Mean-Risk Stochastic Linear Programming Methods

Abstract

In this chapter, we study decomposition methods for mean-risk two-stage stochastic linear programming (MR-SLP). We use structural properties of MR-SLP derived in Chap. 2 and decomposition techniques from Chap. 6 to derive solution algorithms for MR-SLP for quantile and deviation risk measures. Definitions of risk measures and deterministic equivalent problem (DEP) formulations are derived in Chap. 2. The risk measures quantile deviation (QDEV), conditional value-at-risk (CVaR), and expected excess EE have DEPs with dual block angular structure amenable to Benders decomposition.

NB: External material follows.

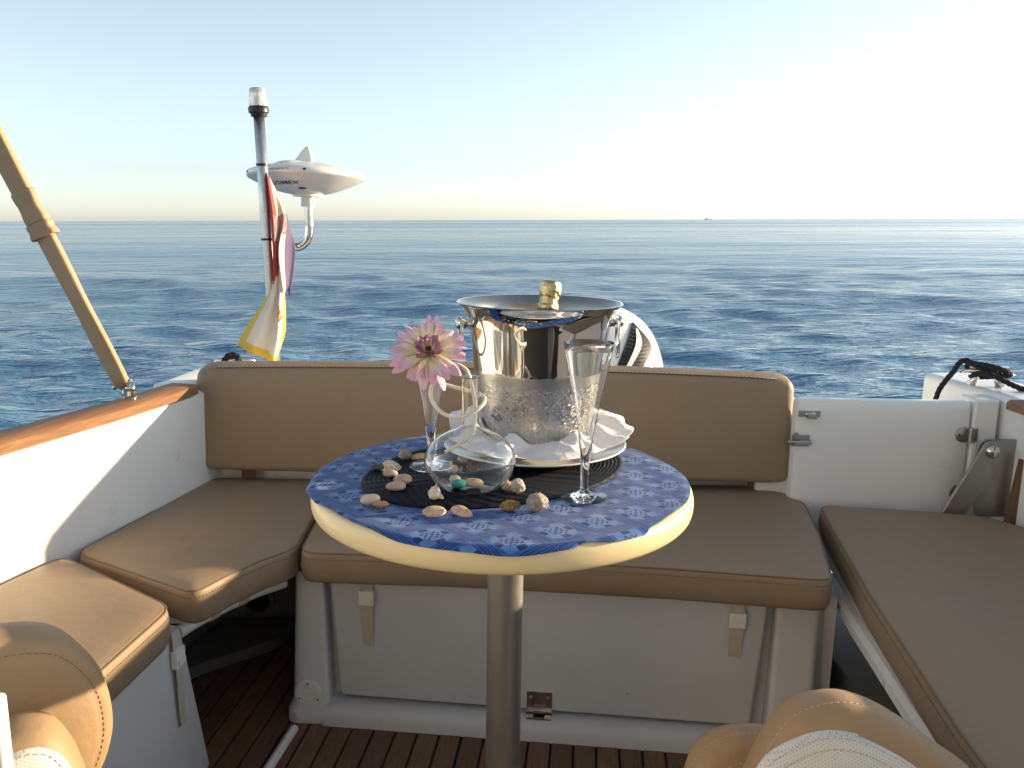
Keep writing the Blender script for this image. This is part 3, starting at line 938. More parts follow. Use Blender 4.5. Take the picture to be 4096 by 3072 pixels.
# backrest
bf = spline([(-0.765, 2.012, 0), (-0.40, 2.000, 0), (0.0, 1.985, 0), (0.35, 1.975, 0), (0.672, 1.968, 0)], 10)
back = thing('backrest', (-0.05, 2.03, 0.345), 'long tan padded backrest with stitched top edge across the stern', 'backrest')
def backrest():
    prof = []                                    # (depth, z) section, counter-clockwise
    sec = roundpoly([(0.0, 0.364), (0.072, 0.366), (0.078, 0.626), (0.012, 0.618)], [0.02, 0.02, 0.012, 0.02], 5)
    tops = []
    rs = []
    n = len(bf)
    c = (0.04, 0.485)
    ends = [(0.0, 0.55), (0.008, 0.80), (0.022, 0.94), (0.05, 1.0)]
    xs = []
    L = (bf[-1] - bf[0]).length
    def frame(s):
        f = s / L * (n - 1); i = min(n - 2, max(0, int(f))); p = bf[i].lerp(bf[i + 1], f - i); return p
    st = [(s, k) for s, k in ends] + [(L * t, 1.0) for t in np.linspace(0.08, 0.92, 24)] + [(L - s, k) for s, k in ends[::-1]]
    for s, k in st:
        p = frame(s); dz = 0.012 * (1 - ((s / L - 0.5) * 2) ** 2)
        rg = []
        for d, z in sec:
            zz = c[1] + (z - c[1]) * (0.86 + 0.14 * k) ; dd = c[0] + (d - c[0]) * k
            if z > 0.5: zz += dz - (1 - k) * 0.02
            puff = -0.006 * math.sin(max(0, min(1, (z - 0.35) / 0.27)) * math.pi) if d < 0.03 else 0
            rg.append((p.x, p.y + dd + puff * k, zz))
        rs.append(rg)
    g = G(); g.rings(rs); g.obj('pad', 'tan_leather', back, 180)
    e0 = []
    for s, k in st[3:-3]:
        p = frame(s); dz = 0.012 * (1 - ((s / L - 0.5) * 2) ** 2); e0.append((p.x, p.y + 0.0185, 0.6175 + dz))
    G().tube(e0, 0.0016, 6).obj('piping', 'seam', back, 180)
    for off in (0.006, -0.004):
        q = [(x, y + off * 0.9 - 0.001, z + (0.0015 if off > 0 else -0.010)) for x, y, z in e0]
        o = stitches(G(), q, 0.006, 0.004, 0.0008).obj('stitching', 'thread', back, 180); o['kind'] = 'stuff'
    q = [(0.655, 1.985 + 0.002 * i, 0.36 + 0.02 * i) for i in range(12)]
backrest()
for x, y in ((-0.655, 2.02), (0.602, 1.985)):
    g = G(); g.box(x - 0.017, x + 0.017, y + 0.03, y + 0.034, 0.325, 0.36); g.obj('strap', 'brown_strap', back)

# ------------------------------------------------------------------ helm seats
def lobe(name, mat, root, poly, p, yaw, tilt, th, re, sub=None, uvs=False, stitch=None):
    """a padded slab: poly is (along, z); front face towards the camera"""
    t = Vector((math.cos(yaw), math.sin(yaw), 0)); n = Vector((math.sin(yaw), -math.cos(yaw), 0))
    up = Vector((0, 0, 1))
    M = Matrix(((t.x, 0, n.x, p[0]), (t.y, 0, n.y, p[1]), (0, 1, 0, 0), (0, 0, 0, 1)))
    if tilt: M = Matrix.Translation((p[0], p[1], 0.4)) @ Matrix.Rotation(tilt, 4, t) @ Matrix.Translation((-p[0], -p[1], -0.4)) @ M
    g, ring = cushion_mesh(poly, -th, 0.0, re, 0.006, 0.002, M, rb=re * 0.8, ins=0.4, wr=0.0005, step=0.01)
    o = g.obj(name, mat, root, 180)
    if uvs:
        Mi = M.inverted(); uv = o.data.uv_layers.new(name='flat')
        for lp in o.data.loops:
            q = Mi @ o.data.vertices[lp.vertex_index].co
            uv.data[lp.index].uv = (q.x, q.y)
    if stitch:
        for d, z, mt, r in stitch:
            s = stitches(G(), ring(d, z), 0.0042, 0.0026, r, True).obj('stitching', mt, root, 180); s['kind'] = 'stuff'
    return o
# left seat: big tan shell turned to the right, small pad with white insert in front
hl = thing('helm_seat', (-0.52, 0.80, -0.06), 'sunlit tan helm seat with white perforated pad at lower left corner', 'seat', 'helm seats')
big = sp2([(0.010, 0.3430), (0.026, 0.3780), (0.034, 0.4150), (0.030, 0.4610), (0.012, 0.5000), (-0.013, 0.5280), (-0.050, 0.5420), (-0.10, 0.5440), (-0.18, 0.5230), (-0.21, 0.4180), (-0.20, 0.2280), (-0.12, 0.1380), (-0.04, 0.1780), (-0.01, 0.2780)], 4, True)
lobe('shell', 'tan_leather_warm', hl, big, (-0.47, 0.85), 0.7, 0, 0.07, 0.016, stitch=[(0.002, -0.011, 'thread', 0.0005), (0.013, 0.0, 'seam', 0.00035)])
sm = sp2([(0.066, 0.3800), (0.060, 0.4280), (0.050, 0.4600), (0.036, 0.4820), (0.016, 0.4900), (-0.01, 0.4850), (-0.05, 0.4600), (-0.07, 0.3600), (-0.06, 0.2000), (0.0, 0.1400), (0.06, 0.2000), (0.07, 0.3100)], 4, True)
lobe('bolster', 'tan_leather_warm', hl, sm, (-0.47, 0.72), 0.55, 0, 0.07, 0.02)
wh_ = [( (x - 0.0) * 0.86 + 0.002, (z - 0.32) * 0.88 + 0.330) for x, z in sm]
lobe('insert', 'perforated_white', hl, wh_, (-0.466, 0.712), 0.55, 0, 0.03, 0.012, uvs=True, stitch=[(0.002, -0.004, 'thread', 0.0006)])
g = G(); g.box(-0.50, -0.408, 0.615, 0.63, 0.30, 0.60); g.obj('side_panel', 'white_plastic', hl, bevel=0.004)
g = G(); g.box(-0.66, -0.46, 0.60, 0.90, -0.06, 0.17); g.obj('base', 'gelcoat', hl, bevel=0.02)
# right seat
hr = thing('helm_seat', (0.36, 0.80, -0.06), 'tan and white perforated helm seat back at lower right', 'seat', 'helm seats')
bigR = sp2([(-0.115, 0.3330), (-0.100, 0.3930), (-0.074, 0.4470), (-0.047, 0.4730), (0.0, 0.4830), (0.049, 0.4670), (0.10, 0.4330), (0.148, 0.3970), (0.185, 0.3330), (0.19, 0.2230), (0.12, 0.1430), (0.0, 0.1230), (-0.09, 0.1530), (-0.12, 0.2430)], 4, True)
lobe('shell', 'tan_leather_warm', hr, bigR, (0.36, 0.80), 0.0, -0.15, 0.075, 0.026, stitch=[(0.001, -0.020, 'thread', 0.0006), (0.030, 0.0015, 'thread', 0.0007)])
whR = sp2([(-0.118, 0.3570), (-0.103, 0.4120), (-0.083, 0.4390), (-0.040, 0.4590), (0.004, 0.4570), (0.054, 0.4330), (0.090, 0.4020), (0.12, 0.3370), (0.12, 0.2370), (0.05, 0.1770), (-0.06, 0.1770), (-0.12, 0.2570)], 4, True)
lobe('insert', 'perforated_white', hr, whR, (0.36, 0.785), 0.0, -0.15, 0.03, 0.014, uvs=True, stitch=[(0.002, -0.004, 'thread', 0.0006), (0.012, 0.0005, 'thread', 0.0006)])
smR = sp2([(-0.158, 0.2580), (-0.147, 0.3270), (-0.133, 0.3630), (-0.102, 0.3830), (-0.069, 0.3870), (-0.030, 0.3830), (0.02, 0.3580), (0.03, 0.2580), (0.0, 0.1680), (-0.08, 0.1480), (-0.14, 0.1780)], 4, True)
lobe('bolster', 'tan_leather_warm', hr, smR, (0.36, 0.90), 0.0, -0.1, 0.06, 0.024, stitch=[(0.001, -0.019, 'thread', 0.0006), (0.026, 0.001, 'thread', 0.0006), (0.032, 0.002, 'seam', 0.0006)])
g = G(); g.box(0.24, 0.50, 0.68, 0.92, -0.06, 0.17); g.obj('base', 'gelcoat', hr, bevel=0.02)

# ------------------------------------------------------------------ table
TC = Vector((-0.014, 1.20, 0.0)); TZ = 0.610; TR = 0.275
tb = thing('pedestal_table', (TC.x, TC.y, -0.06), 'round cream pedestal table with grey metal post', 'table')
def bull(rr, z0, z1, n=8):
    h = (z1 - z0) / 2; out = []
    for k in range(n + 1):
        a = -math.pi / 2 + math.pi * k / n
        out.append((rr - 0.012 + 0.012 * math.cos(a) ** 0.6 if math.cos(a) > 0 else rr - 0.012, (z0 + z1) / 2 + h * math.sin(a)))
    return out
MT = Matrix.Translation((TC.x, TC.y, 0))
g = G(); g.lathe([(0, 0.573), (TR - 0.02, 0.573)] + bull(TR, 0.573, TZ - 0.001) + [(TR - 0.02, TZ - 0.001), (0, TZ - 0.001)], 128, MT)
g.obj('table_top', 'table_plastic', tb, 50)
g = G(); g.lathe([(0, -0.06), (0.0268, -0.06), (0.0268, 0.57), (0, 0.57)], 40, Matrix.Translation((TC.x + 0.006, TC.y, 0)))
g.obj('post', 'aluminium', tb, 50)
g = G(); g.lathe([(0.075, 0.556), (0.075, 0.5722), (0.035, 0.5722)], 32, MT); g.lathe([(0.034, 0.546), (0.075, 0.556)], 32, MT); g.obj('post_socket', 'aluminium', tb, 40)
g = G(); g.lathe([(0.11, -0.0595), (0.11, -0.052), (0.04, -0.04), (0.03, -0.02)], 40, MT); g.obj('base_plate', 'aluminium', tb, 40)

# tablecloth lying over the rounded edge with an uneven hem
def cloth():
    nth, rows = 240, []
    rad = list(np.linspace(0.0, 0.25, 18)) + list(np.linspace(0.254, 0.345, 26))
    V, F, UV = [], [], []
    def hem(t):       # how far the cloth reaches beyond the centre, measured along the cloth
        d = math.degrees(t) % 360
        keys = [(0, .288), (20, .283), (45, .292), (70, .286), (95, .29), (120, .285), (150, .287), (172, .300), (182, .312), (205, .296), (215, .285), (232, .288), (246, .300), (262, .302), (275, .306), (287, .300), (292, .290), (300, .298), (309, .301), (313, .291), (325, .284), (340, .288), (360, .288)]
        for (a, x), (b, y) in zip(keys, keys[1:]):
            if a <= d <= b:
                k = (d - a) / (b - a); k = k * k * (3 - 2 * k); return x + (y - x) * k
    for i, r in enumerate(rad):
        for j in range(nth):
            t = 2 * math.pi * j / nth
            H = 0.266 + (hem(t) - 0.284) * 0.75
            rr = r if r < 0.25 else 0.25 + (r - 0.25) / 0.095 * (H - 0.25)
            flat = TR - 0.010
            if rr < flat:
                R_, z = rr, TZ + 0.0012
            else:
                s = rr - flat; a = min(s / 0.015, 1.35)
                R_ = flat + 0.015 * math.sin(a) + 0.0006; z = TZ + 0.0012 - 0.015 * (1 - math.cos(a))
                ex = max(0, s - 0.015 * 1.35)
                R_ += 0.2 * ex; z -= 0.95 * ex
                wv = math.sin(t * 11 + 1.2 * math.sin(t * 4)) * 0.5 + math.sin(t * 23 + 1) * 0.3
                R_ += max(0, s - 0.004) * 0.16 * (0.8 + wv)
            z += 0.0006 * math.sin(9 * R_ * 9 + 3 * t) * min(1, rr / 0.1) * (1 if rr < flat else 0.3)
            V.append((TC.x + R_ * math.cos(t), TC.y + R_ * math.sin(t), z)); UV.append((rr * math.cos(t), rr * math.sin(t)))
    n = len(rad)
    for i in range(n - 1):
        for j in range(nth):
            k = (j + 1) % nth
            if i == 0: F.append((0 * nth + j, nth + j, nth + k)) if False else F.append((i * nth + j, (i + 1) * nth + j, (i + 1) * nth + k, i * nth + k))
            else: F.append((i * nth + j, (i + 1) * nth + j, (i + 1) * nth + k, i * nth + k))
    me = bpy.data.meshes.new('tablecloth'); me.from_pydata(V, [], F)
    uv = me.uv_layers.new(name='cloth')
    for lp in me.loops: uv.data[lp.index].uv = UV[lp.vertex_index]
    for p_ in me.polygons: p_.use_smooth = True
    me.materials.append(MATS['damask'])
    o = bpy.data.objects.new('tablecloth', me); link(o)
    s = o.modifiers.new('thickness', 'SOLIDIFY'); s.thickness = 0.0009; s.offset = -1
    # uv is written about the table centre, mesh in boat coordinates
    return tag(o, 'blue damask tablecloth with diamond pattern over the round table', 'tablecloth')
cloth()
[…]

Therefore, we derive an L-shaped algorithm termed, \(\mathbb {D}\)-AGG algorithm, for \(\mathbb {D} \in \{\text{QDEV, CVaR, EE}\}\) involving a single (aggregated) optimality cut at each iteration of the algorithm in Sect. 7.2. This is followed by the derivation of the \(\mathbb {D}\)-SEP algorithm in Sect. 7.3 involving two separate optimality cuts, one for the expectation term and the other for the quantile (deviation) term of the DEP objective function. For the remainder of the chapter, we turn to the derivation of two subgradient-based algorithms for the deviation risk measure absolute semideviation (ASD), termed ASD-AGG and ASD-SEP algorithms. Unlike MR-SLP with QDEV, CVaR, and EE, the DEP for ASD has a block angular structure due to a set of linking constraints. Therefore, the L-shaped method is not applicable in this case, and that is why we consider a subgradient-based approach to tackle the problem. We derive the single optimality cut ASD-AGG algorithm in Sect. 7.4 and the separate optimality cut ASD-SEP algorithm in Sect. 7.5. Implementing (coding) algorithms for MR-SLP on a computer is not a trivial matter. Therefore, we include detailed numerical examples to illustrate the algorithms and provide some insights and guidelines for computer implementation.